Montag, 8. August 2016

Philanthropen?

Vor zwei Wochen brachte die Print-Ausgabe der Zeit (update 13.8.: jetzt online) in ihrem Wirtschaftsteil einen großen Artikel zu den sogenannten neuen Philanthropen. Anlass war die Entscheidung der BMW-Großaktionärin Susanne Klatten, 100 Millionen Euro in den nächsten fünf Jahren für soziale Zwecke zu spenden.

Der Artikel berichtete, wie gerade in den USA eine regelrechte Spenden-Lawine von Superreichen losgetreten wurde, ausgehend von einer Initiative von Warren Buffett und Bill Gates. Der Artikel geht weiter darauf ein, dass es eine lange Tradition in den USA gibt, angefangen bei den Industrie-Baronen des ausgehenden 19. und frühen 20. Jahrhundert, den Carnegies undRockefellers.

Die spendenfreudigen Milliardäre von heute sind aber doch etwas anders, wie ich schon vor ein paar Monaten in diesem Blogbeitrag berichtet hatte. Sie sind viel jünger, und sie sind möglicherweise auch dann, wenn sie Gutes tun, knallhart auf marktwirtschaftliche Mechanismen ausgerichtet. Das zeigt sich in der Art und Weise, wie sie stiften und spenden. Effizienz ist alles, mit dem geringsten Aufwand soll der größtmögliche Nutzen erreicht werden. Die Rendite muss stimmen. Und dafür muss auch gemessen werden können, dass das Spenden-Investment zu Erfolgen führt.
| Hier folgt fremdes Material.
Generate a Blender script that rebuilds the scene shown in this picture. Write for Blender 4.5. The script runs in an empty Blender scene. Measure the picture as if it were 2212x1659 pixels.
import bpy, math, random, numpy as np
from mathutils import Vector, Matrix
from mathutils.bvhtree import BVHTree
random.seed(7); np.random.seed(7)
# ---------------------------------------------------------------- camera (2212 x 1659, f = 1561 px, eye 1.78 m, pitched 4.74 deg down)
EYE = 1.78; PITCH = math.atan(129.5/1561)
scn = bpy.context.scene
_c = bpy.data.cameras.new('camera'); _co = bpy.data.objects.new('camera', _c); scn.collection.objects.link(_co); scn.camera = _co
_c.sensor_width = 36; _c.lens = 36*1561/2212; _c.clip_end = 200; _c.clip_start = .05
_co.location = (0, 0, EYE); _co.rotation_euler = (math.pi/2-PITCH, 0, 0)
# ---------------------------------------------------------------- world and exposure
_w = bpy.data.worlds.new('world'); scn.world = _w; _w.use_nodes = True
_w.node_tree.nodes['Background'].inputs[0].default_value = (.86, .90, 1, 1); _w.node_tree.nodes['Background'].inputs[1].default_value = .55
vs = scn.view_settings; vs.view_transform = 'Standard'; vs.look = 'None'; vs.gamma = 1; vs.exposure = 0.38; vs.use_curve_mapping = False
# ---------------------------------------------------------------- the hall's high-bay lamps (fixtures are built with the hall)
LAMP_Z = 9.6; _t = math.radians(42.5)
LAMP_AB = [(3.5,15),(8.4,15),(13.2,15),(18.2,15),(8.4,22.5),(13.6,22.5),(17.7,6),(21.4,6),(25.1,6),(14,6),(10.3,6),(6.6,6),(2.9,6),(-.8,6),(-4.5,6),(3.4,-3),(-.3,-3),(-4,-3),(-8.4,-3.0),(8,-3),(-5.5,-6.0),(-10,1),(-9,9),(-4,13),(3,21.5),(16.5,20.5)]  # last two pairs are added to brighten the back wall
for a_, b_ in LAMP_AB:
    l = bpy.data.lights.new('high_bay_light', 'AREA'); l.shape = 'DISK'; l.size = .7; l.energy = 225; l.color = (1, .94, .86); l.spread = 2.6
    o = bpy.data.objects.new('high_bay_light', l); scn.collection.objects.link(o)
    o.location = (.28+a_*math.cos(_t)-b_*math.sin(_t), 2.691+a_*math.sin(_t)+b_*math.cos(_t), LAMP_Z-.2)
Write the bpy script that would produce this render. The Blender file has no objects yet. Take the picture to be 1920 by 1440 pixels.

Die Autoren der Zeit meinen, dass dies eine ganz neue Qualität soziale Arbeit nach sich ziehe. Diese müssen nur beweisen, dass sie auch Nutzen stiftet. Dieses allerdings ein hehrer Anspruch, der nicht immer leicht einzulösen ist.

Welch sonderbare Blüten es treiben kann, zeigt  ein Artikel zum Thema Bewertung von sozialen Projekten der Zeitschrift brand eins. Mittlerweile haben sich etliche Beratungsfirmen darauf spezialisiert, Stifter zu unterstützen und Messsysteme zu entwickeln, um tatsächlich den Erfolg des "sozialen Investments" zu messen. Aber es lässt sich halt nicht alles so messen, wie man sich das wünscht. Das oben verlinkte brand eins Heft ist übrigens eine gute Sammlung von Artikeln zum Thema messen und bewerten in allen möglichen Lebenslagen und Kontexten.

Zurück zum Zeit-Artikel. Dieser vermittelt den Eindruck, als wenn eine Kontrolle der Wirksamkeit sozialer Aktivitäten, sei es Sozialarbeit in Deutschland oder Entwicklungspolitik, durch private Stifter ganz neu eingeführt worden wäre. Das ist natürlich Quatsch. Auch staatliche Akteure versuchen seit langem, die Wirkung ihrer Politik zu messen und zu überprüfen. In der Entwicklungspolitik zum Beispiel hat die Evaluation von Förderung eine lange Tradition und ist besser etabliert als in allen anderen Politikbereichen.

Für mich schwingt hier ein ganz anderer Subtext mit. Unternehmer halten sich für die besseren Politiker. Populisten in den verschiedensten Ländern, in den USA, in Tschechien, in Italien wagen die These, das angeblich erfolgreiches Unternehmertum auch gutes Regieren garantieren würde. Mal davon abgesehen dass die meisten Beispiele der jüngeren Geschichte, nehmen wir nur einmal Silvio Berlusconi (und hoffentlich nicht bald auch Donald Trump), nicht gerade die Belastbarkeit dieser These belegen, so liegt den ganzen auch einen sehr vereinfachtes Verständnis staatliche Verwaltung zugrunde. 

Schon die Bundeshaushaltsordnung fordert effizientes und effektives Handeln dieser Verwaltung. Natürlich gibt es auch hier Verschwendung und Fehlinvestitionen. Aber die gibt es in der privaten Wirtschaft auch. Auch die deutschen Vorzeige-Konzerne von Volkswagen über Siemens bis hin zu Daimler haben in der Vergangenheit gezeigt dass sie so manchen Euro in den Sand setzen können.

Und die Überzeichnung der Unternehmerpersönlichkeit, des Firmenlenkers als Held und Supermann schließlich bedient zwar die Sehnsucht vieler Menschen nach Vorbildern, hat aber mit der Wirklichkeit vermutlich recht wenig zu tun. Sie verschleiert nur, dass hier Einzelpersonen geradezu pervers große Summen an Reichtum anhäufen, ohne dass dies in einem Verhältnis zu ihrer Leistung steht. Da hilft dann auch das großzügige Spenden am Ende nicht mehr viel.